Bilder aus der bewohnten Welt

Zu einem Kunstwerk von Cordula Güdemann

von Andreas Mertin

[ in: religion unterrichten. II/2004]

Bilder aus der bewohnten Welt …

Die Bilder von Cordula Güdemann, Professo­rin für Malerei an der Hochschule für Bilden­de Kunst in Stuttgart, lassen einen nicht unbe­rührt. Sie kom­men einem zunächst entgegen, insofern sie so organisiert sind, dass man sie "Lesen" und "Deuten" kann. Der intuitiven Annäherung folgt dann die Ernüchterung, denn die Werke er­wie­sen sich als verrätselt: was zunächst wie ein einfaches Bild wirkt, wird immer komplexer, was zunächst wie eine bestimmte Weltsicht aussah, erweist sich als mehrfach gebrochenes Bild vom Bild der Welt in der Bilderwelt.
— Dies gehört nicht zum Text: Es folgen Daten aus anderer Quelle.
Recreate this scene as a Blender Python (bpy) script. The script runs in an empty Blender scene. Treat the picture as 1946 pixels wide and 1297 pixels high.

Cordula Güdemann hat auf ihrem Bild­zyklus Bilder aus der bewohnten Welt die Lösung formaler malerischer Probleme mit der Auseinandersetzung mit der Welt verbunden, mit Stellungnahme zu all-täglichen und außergewöhnlichen Ereignissen, aber auch dem Blick auf die Banalität des Alltags. Güdemanns Arbeiten sind organisierte 'Bildstörungen'. Sie rücken auf überraschende, oft provozierende Weise Bruchstücke aus unserer Weltwahrnehmung in den Blick. Da treffen sich prominente Politiker im Affengehege, gehen Hochhausparzellen im Meer der Ödnis treibend unter, verliert sich ein Kind im Dschungel des Häuserbetons. Dazwischen eine Stehparty, auf der graue Leute ihr Spiel spielen. Zugleich ist alles nur noch medial gebrochen, das heißt in der Fens­ter­per­spek­ti­ve oder im je spezifischen Rahmen wahrnehmbar, alles bleibt nur partikular. Nur durch einen Bildausschnitt wird Wirklichkeit erfasst, der Einzelne wie die Gesellschaft verfügen nur noch über Blickwinkel und haben keine Gesamtsicht mehr. „Moral ist keine Qualität in der Malerei und Ironie ein Mittel der Literatur. Cordula Güdemann bringt es fertig, in ihrer Malerei eine Distanz herzustellen, die die riskante Span­nung zwischen Moral und Ironie in die Ästhetik des Bildes überträgt“ schreibt Klaus Gallwitz zu diesen Werken. Jeder, der auf diese Arbeiten stößt, muss sich mit ihnen formal wie inhaltlich auseinandersetzen. Dann aber stößt er auf gesellschaftliche Gehalte, Brechungen von Wirklichkeiten, in der Konstruktion der Werke sich äußernde bissige Kommentare, unerbittliche Stellungnahmen zur Trivialisierung der Lebenswelten wie zum Inszenierungstheater des Politischen.

… im Religionsunterricht

Religionsunterricht ist kein Kunstunterricht – daher geht es in der Auseinandersetzung mit den Arbeiten von Cordula Güdemann nicht um das Verstehen von Kunst an sich. Religionsunterricht ist aber Einübung in eine religiöse Deutungspraxis der Welt und daher auf alle jene Erscheinungsformen angewiesen, die es im Kern mit kultureller Zeitgenossenschaft zu tun haben. Dabei ist es ein Missverständnis, dass nur das im Religionsunterricht nur von Interesse ist, das Religion zum Inhalt hätten. Tatsächlich ist Religion auch Auslegung der Welt und will im Verbund mit anderen kulturellen Auslegungspraktiken ein- und ausgeübt werden. An den Arbeiten von Cordula Güdemann kann das erfahren werden. Wie nehmen wir die Welt, die für uns oft nur noch als Bilderwelt existiert, wahr? Was ist die Realität der „bewohnten“ Welt – was ist wichtig, was richtig, was trivial und banal? Inwiefern hat das öffentliche wie das private Leben nur noch Schau-Seiten und keine Bedeutung mehr? Wenn dieses Bild ein Paradigma unseres (gesellschaftlichen) Lebens wäre, was würde das besagen?

Verweise

Die Künstlerin ist mit einigen ihrer Arbeiten im Internet auf einer eigenen Website vertreten. Unter der Adresse www.cordula-guedemann.de findet man biografische Hinweise, die Werk­zyklen "Bilder aus der bewohnten Welt", "La dolce vita", "Friedensengel" sowie Abbildungen einiger Zeichnungen. Für eine erste Annäherung ist damit bereits viel Material vorhanden.